I have never heard of the clutch pressure plate "star" spring "arms" flatttening over time; even those over 10 years old seem to be resilient.
I think there is a misunderstanding somewhere; the clutch bits are not in the gearbox but between engine and gearbox.
Cheap try is to top up the clutch hydraulic fluid; bit of a fiddle to get to the reservoir over the top of the clutch pedle but possible; there ae lots of help threads on this site that will show how its done. If you have lost clutch hydraulic oil there is probably a leak somewhere. As you have replaced the master cylinder its probably the slave cylinder in the bell housing unless ther's a leak on the master cylinder to hydraulic pipe or the push fit connection in the engine bay or perhapsthe bleed valve leaking?? Worth a chack for the simple thinsg 1st.
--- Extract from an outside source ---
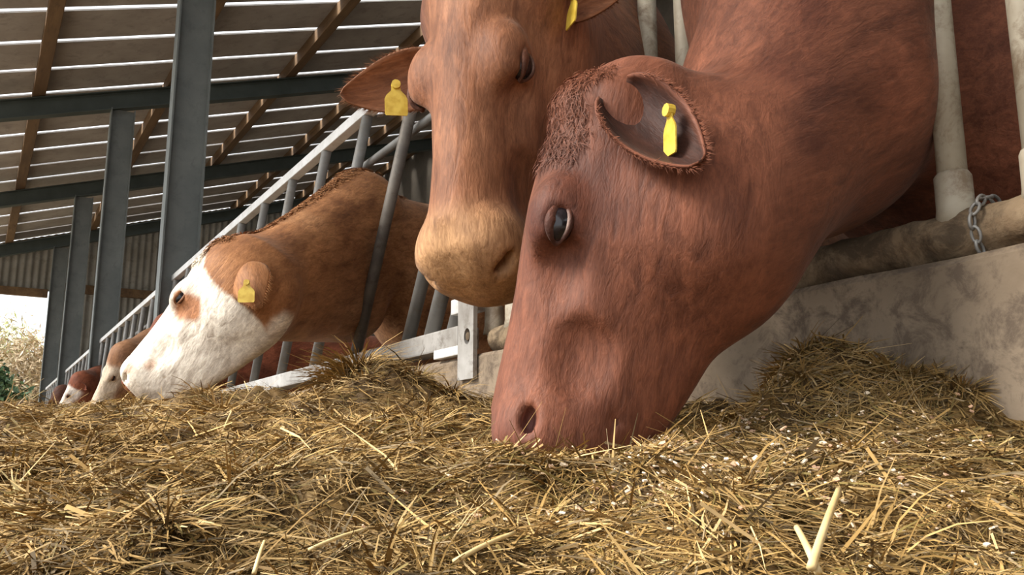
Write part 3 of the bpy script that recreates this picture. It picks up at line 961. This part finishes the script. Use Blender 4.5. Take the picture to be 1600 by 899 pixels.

Changing out the clutch plates and slave cylinder is a bit of a game without a hoist but not impossible; just jack the front of the car up and put blocks under the front jacking points.Someone did do a detailed description of how to change the clutch parts without removin the gearbox from the car though it does have to be unbolted from the engine andtwisted around; gives a little room to undo the clutch bolts but can be done ( says he with having done is 3 or 4 times. Warm/dry weather helps so we are approaching a season fpr clutch changes.